* [Written instruction]: Give back the full listing verbatim, apart from its images.

* [Given data]:
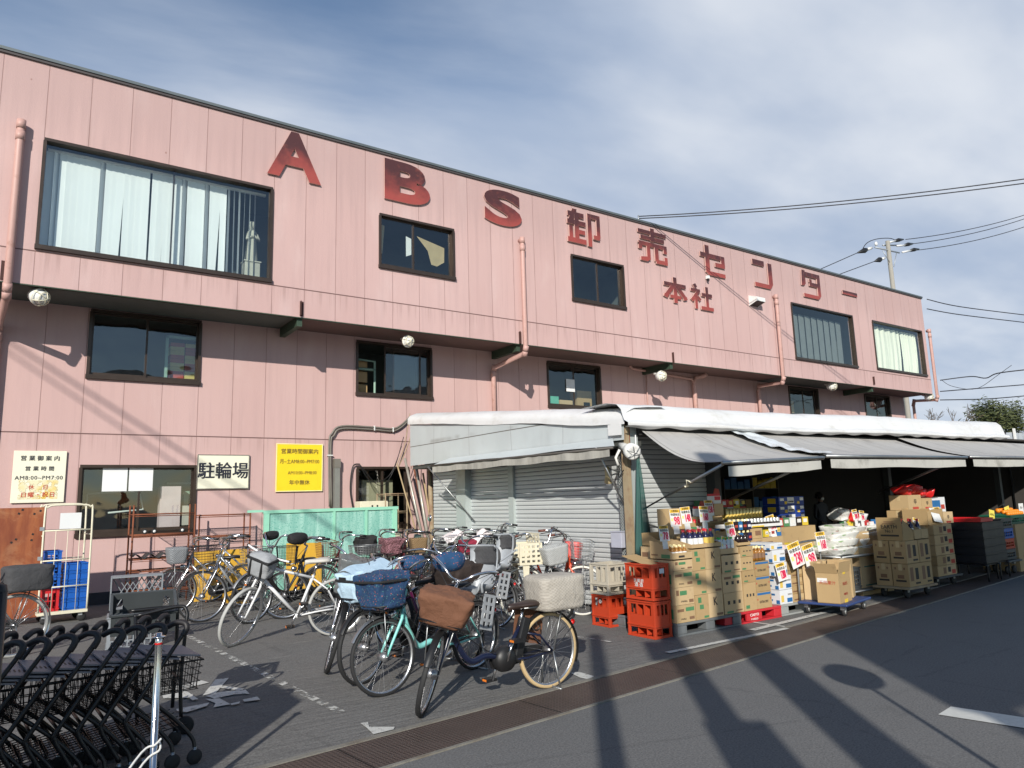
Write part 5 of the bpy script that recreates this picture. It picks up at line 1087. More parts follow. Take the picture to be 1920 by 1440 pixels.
# green mesh screen
M_grf = pm('mint_green_paint', (.28, .60, .44), .5, 0, .08, 3)
N = Nd('green_screen_mesh'); hl = N.n('ShaderNodeTexVoronoi', {'Scale': 70}).outputs[0]
c = N.mix(N.ramp(N.noise(1, 5, .6, N.scaled(9, 1, .8)), .4, .7), (.22, .48, .40, 1), (.38, .64, .55, 1))
M_gsm = N.end(N.n('ShaderNodeMixShader', {0: .93, 1: N.n('ShaderNodeBsdfTransparent').outputs[0], 2: N.bsdf(N.mix(N.ramp(hl, .2, .35), (.08, .34, .27, 1), c), .6)}).outputs[0])
o = E('mesh_screen', (4.88, 12.75, 0), 'long mint green mesh screen behind the bicycles', 'screen'); x0, x1 = -1.27, 1.27
m = MB(M_grf); m.bb(x0, x1, -.03, .03, 1.40, 1.455); m.bb(x0, x1, -.028, .028, .52, .56); m.bb(x0, x1, -.028, .028, .06, .10)
for x in (x0+.06, .02-.02, .62, x1-.07): m.bb(x-.045 if x in (x0+.06, x1-.07) else x-.022, x+.045 if x in (x0+.06, x1-.07) else x+.022, -.026, .026, .0, 1.40)
m.bb(x0-.26, x0, -.03, .03, 1.425, 1.465); m.build('frame', o)
m = MB(M_gsm); m.box(((x0+x1)/2, 0, .75), (x1-x0-.1, .006, 1.32)); m.build('mesh_panel', o)
# pipes on the wall
M_duct = pm('grey_brown_duct', (.17, .155, .13), .5, 0, .15, 5, dirt=.3)
pts = [AY(618, 950, WY-.05), AY(617, 835, WY-.05), AY(623, 812, WY-.05), AY(641, 799, WY-.05), AY(700, 801, WY-.05), AY(735, 804, WY-.05), AY(752, 797, WY-.05), AY(768, 782, WY-.05)]
for i, off in enumerate((0, .05)):
    m = MB(M_duct); m.tube(sm([Vector((p.x+off*(.7 if k_ < 3 else .0), WY-.05, p.z-off*(0 if k_ < 2 else 1))) for k_, p in enumerate(pts)], 5), .019, 8)
    if i == 0: m.use(M_white); [m.box((p.x+.02, WY-.05, p.z-.02), (.02, .05, .10)) for p in (pts[4], pts[5])]; m.box((pts[1].x+.02, WY-.05, pts[1].z-.2), (.11, .05, .02))
    m.build('conduit', None, ('upper' if i == 0 else 'lower')+' one of the two brown conduits arching across the pink wall', 'conduit', 'brown conduits on the wall')
p = AY(632, 866, WY-.1); m = MB(pm('duct_cover', (.20, .20, .18), .5)); m.bb(-.055, .055, -.05, .05, .6, p.z-.12); m.use(M_duct); m.bb(-.065, .065, -.06, .055, p.z-.12, p.z+.06); m.build('duct_cover', None, 'square grey pipe cover with brown cap on the pink wall', 'duct', loc=(p.x, WY-.075, 0))
a_ = AY(665, 872, WY-.04); m = MB(M_black); m.tube(sm([(a_.x+.1, WY-.05, a_.z+.02), (a_.x-.05, WY-.06, a_.z-.04), (a_.x-.10, WY-.06, a_.z-.5), (a_.x-.02, WY-.06, a_.z-.95)], 6), .014, 6)
m.tube(sm([(a_.x+.1, WY-.05, a_.z+.02), (a_.x+.35, WY-.1, a_.z-.35), (a_.x+.75, WY-.12, a_.z-.2), (6.75, WY-.2, 2.7)], 6), .008, 5); m.tube(sm([(a_.x+.1, WY-.05, a_.z+.02), (a_.x+.5, WY-.12, a_.z-.42), (a_.x+.8, WY-.12, a_.z-.18), (6.8, WY-.2, 2.9)], 6), .008, 5)
m.build('hanging_cable', None, 'black cables drooping over the small ground-floor window', 'cable')
o = E('outdoor_unit', (6.05, WY-.25, 1.05), 'cream box-shaped appliance standing behind the green screen', 'appliance'); m = MB(M_cream); m.bb(-.30, .30, -.15, .15, 0, .52); m.build('cabinet', o, bevel=.01); m = MB(M_black); [m.box((x, -.152, .42), (.03, .01, .04)) for x in (-.05, .06)]; m.build('knob', o)
o = wrack(6.15, 6.62, 13.3, 13.7, 1.72, (1.70, 1.35, 1.0, .65, .3), 'old brown slatted rack behind the right end of the green screen', M_wood)
# leaning bamboo and pipes beside the shed
M_bam = pm('dry_bamboo', (.36, .27, .15), .6, 0, .25, 4, dirt=.3); M_pv = pm('silver_wrap', (.40, .38, .33), .35, .3, .3, 6, dirt=.4)
for i, (xb, xt, zt, y, r_, mt, lb) in enumerate(((6.98, 6.40, 2.30, 13.3, .016, M_bam, 'thin reddish bamboo pole leaning leftmost at the shed'), (7.06, 6.60, 2.42, 13.35, .03, M_pv, 'silvery wrapped pipe leaning between the bamboo poles'), (7.0, 6.72, 2.28, 13.1, .035, M_pv, 'thick dirty wrapped pipe leaning at the shed corner'),
      (7.12, 6.66, 2.5, 13.2, .015, M_rust, 'rusty thin rod leaning behind the wrapped pipes'), (6.9, 6.95, 2.35, 12.95, .05, M_wood, 'pale weathered timber post at the back end of the shed'), (7.05, 6.83, 2.1, 13.0, .022, M_bam, 'short bamboo cane leaning nearest the shutter'))):
    m = MB(mt); m.tube([(xb, y-.25, 0), ((xb+xt)/2+.01, y-.1, zt/2), (xt, y, zt)], [r_*1.1, r_, r_*.9], 8); m.build('leaning_pole', None, lb, 'pole', 'poles leaning by the shed')
m = MB(M_bam); m.tube(sm([(6.4, 13.3, 2.28), (6.6, 13.35, 2.7), (6.75, 13.4, 3.35)], 5), .008, 5); m.tube(sm([(6.42, 13.3, 2.20), (6.7, 13.35, 2.75), (6.85, 13.4, 3.30)], 5), .008, 5); m.tube([(6.72, 13.3, 2.2), (6.78, 13.35, 2.7), (6.85, 13.4, 3.3)], .008, 5); m.build('rope', None, 'brown rope tying the leaning poles to the shed roof', 'rope')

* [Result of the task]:
Write part 5 of the bpy script that recreates this picture. It picks up at line 1087. More parts follow. Take the picture to be 1920 by 1440 pixels.
# green mesh screen
M_grf = pm('mint_green_paint', (.28, .60, .44), .5, 0, .08, 3)
N = Nd('green_screen_mesh'); hl = N.n('ShaderNodeTexVoronoi', {'Scale': 70}).outputs[0]
c = N.mix(N.ramp(N.noise(1, 5, .6, N.scaled(9, 1, .8)), .4, .7), (.22, .48, .40, 1), (.38, .64, .55, 1))
M_gsm = N.end(N.n('ShaderNodeMixShader', {0: .93, 1: N.n('ShaderNodeBsdfTransparent').outputs[0], 2: N.bsdf(N.mix(N.ramp(hl, .2, .35), (.08, .34, .27, 1), c), .6)}).outputs[0])
o = E('mesh_screen', (4.88, 12.75, 0), 'long mint green mesh screen behind the bicycles', 'screen'); x0, x1 = -1.27, 1.27
m = MB(M_grf); m.bb(x0, x1, -.03, .03, 1.40, 1.455); m.bb(x0, x1, -.028, .028, .52, .56); m.bb(x0, x1, -.028, .028, .06, .10)
for x in (x0+.06, .02-.02, .62, x1-.07): m.bb(x-.045 if x in (x0+.06, x1-.07) else x-.022, x+.045 if x in (x0+.06, x1-.07) else x+.022, -.026, .026, .0, 1.40)
m.bb(x0-.26, x0, -.03, .03, 1.425, 1.465); m.build('frame', o)
m = MB(M_gsm); m.box(((x0+x1)/2, 0, .75), (x1-x0-.1, .006, 1.32)); m.build('mesh_panel', o)
# pipes on the wall
M_duct = pm('grey_brown_duct', (.17, .155, .13), .5, 0, .15, 5, dirt=.3)
pts = [AY(618, 950, WY-.05), AY(617, 835, WY-.05), AY(623, 812, WY-.05), AY(641, 799, WY-.05), AY(700, 801, WY-.05), AY(735, 804, WY-.05), AY(752, 797, WY-.05), AY(768, 782, WY-.05)]
for i, off in enumerate((0, .05)):
    m = MB(M_duct); m.tube(sm([Vector((p.x+off*(.7 if k_ < 3 else .0), WY-.05, p.z-off*(0 if k_ < 2 else 1))) for k_, p in enumerate(pts)], 5), .019, 8)
    if i == 0: m.use(M_white); [m.box((p.x+.02, WY-.05, p.z-.02), (.02, .05, .10)) for p in (pts[4], pts[5])]; m.box((pts[1].x+.02, WY-.05, pts[1].z-.2), (.11, .05, .02))
    m.build('conduit', None, ('upper' if i == 0 else 'lower')+' one of the two brown conduits arching across the pink wall', 'conduit', 'brown conduits on the wall')
p = AY(632, 866, WY-.1); m = MB(pm('duct_cover', (.20, .20, .18), .5)); m.bb(-.055, .055, -.05, .05, .6, p.z-.12); m.use(M_duct); m.bb(-.065, .065, -.06, .055, p.z-.12, p.z+.06); m.build('duct_cover', None, 'square grey pipe cover with brown cap on the pink wall', 'duct', loc=(p.x, WY-.075, 0))
a_ = AY(665, 872, WY-.04); m = MB(M_black); m.tube(sm([(a_.x+.1, WY-.05, a_.z+.02), (a_.x-.05, WY-.06, a_.z-.04), (a_.x-.10, WY-.06, a_.z-.5), (a_.x-.02, WY-.06, a_.z-.95)], 6), .014, 6)
m.tube(sm([(a_.x+.1, WY-.05, a_.z+.02), (a_.x+.35, WY-.1, a_.z-.35), (a_.x+.75, WY-.12, a_.z-.2), (6.75, WY-.2, 2.7)], 6), .008, 5); m.tube(sm([(a_.x+.1, WY-.05, a_.z+.02), (a_.x+.5, WY-.12, a_.z-.42), (a_.x+.8, WY-.12, a_.z-.18), (6.8, WY-.2, 2.9)], 6), .008, 5)
m.build('hanging_cable', None, 'black cables drooping over the small ground-floor window', 'cable')
o = E('outdoor_unit', (6.05, WY-.25, 1.05), 'cream box-shaped appliance standing behind the green screen', 'appliance'); m = MB(M_cream); m.bb(-.30, .30, -.15, .15, 0, .52); m.build('cabinet', o, bevel=.01); m = MB(M_black); [m.box((x, -.152, .42), (.03, .01, .04)) for x in (-.05, .06)]; m.build('knob', o)
o = wrack(6.15, 6.62, 13.3, 13.7, 1.72, (1.70, 1.35, 1.0, .65, .3), 'old brown slatted rack behind the right end of the green screen', M_wood)
# leaning bamboo and pipes beside the shed
M_bam = pm('dry_bamboo', (.36, .27, .15), .6, 0, .25, 4, dirt=.3); M_pv = pm('silver_wrap', (.40, .38, .33), .35, .3, .3, 6, dirt=.4)
for i, (xb, xt, zt, y, r_, mt, lb) in enumerate(((6.98, 6.40, 2.30, 13.3, .016, M_bam, 'thin reddish bamboo pole leaning leftmost at the shed'), (7.06, 6.60, 2.42, 13.35, .03, M_pv, 'silvery wrapped pipe leaning between the bamboo poles'), (7.0, 6.72, 2.28, 13.1, .035, M_pv, 'thick dirty wrapped pipe leaning at the shed corner'),
      (7.12, 6.66, 2.5, 13.2, .015, M_rust, 'rusty thin rod leaning behind the wrapped pipes'), (6.9, 6.95, 2.35, 12.95, .05, M_wood, 'pale weathered timber post at the back end of the shed'), (7.05, 6.83, 2.1, 13.0, .022, M_bam, 'short bamboo cane leaning nearest the shutter'))):
    m = MB(mt); m.tube([(xb, y-.25, 0), ((xb+xt)/2+.01, y-.1, zt/2), (xt, y, zt)], [r_*1.1, r_, r_*.9], 8); m.build('leaning_pole', None, lb, 'pole', 'poles leaning by the shed')
m = MB(M_bam); m.tube(sm([(6.4, 13.3, 2.28), (6.6, 13.35, 2.7), (6.75, 13.4, 3.35)], 5), .008, 5); m.tube(sm([(6.42, 13.3, 2.20), (6.7, 13.35, 2.75), (6.85, 13.4, 3.30)], 5), .008, 5); m.tube([(6.72, 13.3, 2.2), (6.78, 13.35, 2.7), (6.85, 13.4, 3.3)], .008, 5); m.build('rope', None, 'brown rope tying the leaning poles to the shed roof', 'rope')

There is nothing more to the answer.